The Foals have endured a rollercoaster ride in recent years, but the work of sporting director Max Eberl is starting to pay dividends. Indeed, the 46-year-old was crowned “Shopping King” for the third time this month by Kicker magazine in recognition of his savvy transfer market dealings.

In recent seasons, Eberl has recouped almost €100m from the sales of Granit Xhaka, Jannik Vestergaard, Michael Cuisance, Mahmoud Dahoud and Thorgan Hazard alone, money which has been wisely reinvested in players such as holding midfielder Denis Zakaria and striker Alassane Pléa. This season it’s Marcus Thuram, son of French World Cup winner Lilian, who has notched eight goals and five assists in all competitions already.

But Eberl’s biggest coup has been head coach Marco Rose, recruited from Red Bull Salzburg in the summer. Rose, 43, arrived with a reputation for aggressive pressing and rapid transitions, but his Gladbach side have also proven themselves to be confident and assertive in possession, too. 

Which is exactly what Julian Nagelsmann is attempting to do at RB Leipzig. The 32-year-old took over from Ralf Rangnick this season with the aim of adding more possession-based control to the classic counter-attacking Red Bull philosophy and winning a first trophy in the club’s short history.

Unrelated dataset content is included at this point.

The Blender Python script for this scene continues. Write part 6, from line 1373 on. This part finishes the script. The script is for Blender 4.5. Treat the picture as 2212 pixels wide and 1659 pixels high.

Big recent wins over Hertha Berlin (4-2) and Mainz (8-0), two games in which Timo Werner scored five, mean RB go into this weekend’s game against struggling Cologne joint-second and in ominous form.

If any side is going to capitalise on the struggles of Bayern and Dortmund, it will be Leipzig or Gladbach, but the landscape may change once more if Pochettino arrives in the Bundesliga between now and the end of the campaign.